[coreboot] question on disable_cache_as_ram() function.

Russell Whitaker russ at ashlandhome.net
Wed Dec 22 05:04:11 CET 2010



On Wed, 22 Dec 2010, Stefan Reinauer wrote:

> * Fengwei Zhang <namedylan at gmail.com> [101222 00:31]:
>> Hi all,
>>
>> I have tested S3 on board m2v-mx_se. it works. But if I put two DDR2
>> on board, it would die at post_cache_as_ram. it because stack
>> variable resume_backup_memory changed its value to 0xffffffff after
>> invoking disable_cache_as_ram_bsp(). I am trying to fix this. but I
>> got some question about the whole picture of disable_cache_as_ram().
>>
>> I am also not quite understand why we need backup_resume() function
>> in post_cache_as_ram(). I thought all previous state info are saved
>> at RAM after S3 sleep.
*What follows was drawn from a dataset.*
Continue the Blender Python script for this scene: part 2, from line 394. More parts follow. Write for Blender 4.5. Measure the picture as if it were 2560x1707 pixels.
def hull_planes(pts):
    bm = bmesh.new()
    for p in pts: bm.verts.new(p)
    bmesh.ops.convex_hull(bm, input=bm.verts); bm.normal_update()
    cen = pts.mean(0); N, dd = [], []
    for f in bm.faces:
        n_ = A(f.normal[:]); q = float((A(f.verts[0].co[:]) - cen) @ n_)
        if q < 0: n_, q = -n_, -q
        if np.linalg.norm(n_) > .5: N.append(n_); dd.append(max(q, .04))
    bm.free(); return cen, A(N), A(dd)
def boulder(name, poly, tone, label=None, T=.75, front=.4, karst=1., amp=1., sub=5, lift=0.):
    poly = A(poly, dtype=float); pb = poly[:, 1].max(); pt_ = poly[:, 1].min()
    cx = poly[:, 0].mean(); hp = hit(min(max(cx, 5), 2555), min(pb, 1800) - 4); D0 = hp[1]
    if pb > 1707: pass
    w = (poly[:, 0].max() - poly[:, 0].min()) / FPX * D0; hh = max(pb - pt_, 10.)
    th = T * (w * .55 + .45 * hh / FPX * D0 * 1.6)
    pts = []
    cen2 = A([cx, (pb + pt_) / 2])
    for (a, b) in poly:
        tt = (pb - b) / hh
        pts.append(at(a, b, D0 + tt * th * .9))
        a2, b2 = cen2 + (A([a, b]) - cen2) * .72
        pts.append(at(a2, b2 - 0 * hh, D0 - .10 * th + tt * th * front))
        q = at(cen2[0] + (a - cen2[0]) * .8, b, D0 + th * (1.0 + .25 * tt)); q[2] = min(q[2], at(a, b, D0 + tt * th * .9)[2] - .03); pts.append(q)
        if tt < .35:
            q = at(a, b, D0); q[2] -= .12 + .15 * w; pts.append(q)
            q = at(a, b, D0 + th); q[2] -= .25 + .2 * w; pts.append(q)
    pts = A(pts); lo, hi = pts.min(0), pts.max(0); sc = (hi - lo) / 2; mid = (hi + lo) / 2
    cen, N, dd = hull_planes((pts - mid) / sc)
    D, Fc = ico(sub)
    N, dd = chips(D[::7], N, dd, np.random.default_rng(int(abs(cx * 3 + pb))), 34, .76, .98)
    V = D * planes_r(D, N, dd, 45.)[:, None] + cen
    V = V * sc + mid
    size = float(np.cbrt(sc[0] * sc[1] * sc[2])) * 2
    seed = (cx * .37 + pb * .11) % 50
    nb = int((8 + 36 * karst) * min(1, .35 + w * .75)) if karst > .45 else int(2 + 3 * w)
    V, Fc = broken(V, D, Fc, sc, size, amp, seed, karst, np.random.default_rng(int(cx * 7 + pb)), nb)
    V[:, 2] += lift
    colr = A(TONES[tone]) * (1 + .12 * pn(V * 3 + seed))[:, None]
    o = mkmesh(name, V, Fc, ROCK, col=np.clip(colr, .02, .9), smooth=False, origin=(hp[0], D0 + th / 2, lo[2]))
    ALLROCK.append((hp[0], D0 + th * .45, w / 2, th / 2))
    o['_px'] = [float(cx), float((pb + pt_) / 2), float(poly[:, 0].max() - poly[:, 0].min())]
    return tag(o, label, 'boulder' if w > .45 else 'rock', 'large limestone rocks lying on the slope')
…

When we are doing wakeup, we just need to
>> copy current information from cache_as_ram to RAM at
>> post_cache_as_ram() function, right? Why do we need to do
>> backup_resume() at this point(it is still at cache_as_ram step)?
>
> backup_resume copies some memory into a safe place because it will be
> overwritten by copying coreboot to memory. After coreboot's device
> allocation is done, that memory will be copied back. We do this to
> prevent memory corruption through overwriting OS memory with coreboot.
>
> We could get rid of those two copies by setting up a non 1:1
> virtual/physical mapping and copy coreboot to the end of physical
> memory, running with virtual adressing. However, that would require us
> to modify each and every driver that accesses memory mapped devices to
> use phys_to_virt()
>
What if you copied coreboot to the end of physical memory and then told
the OS that physical memory ends just below coreboot?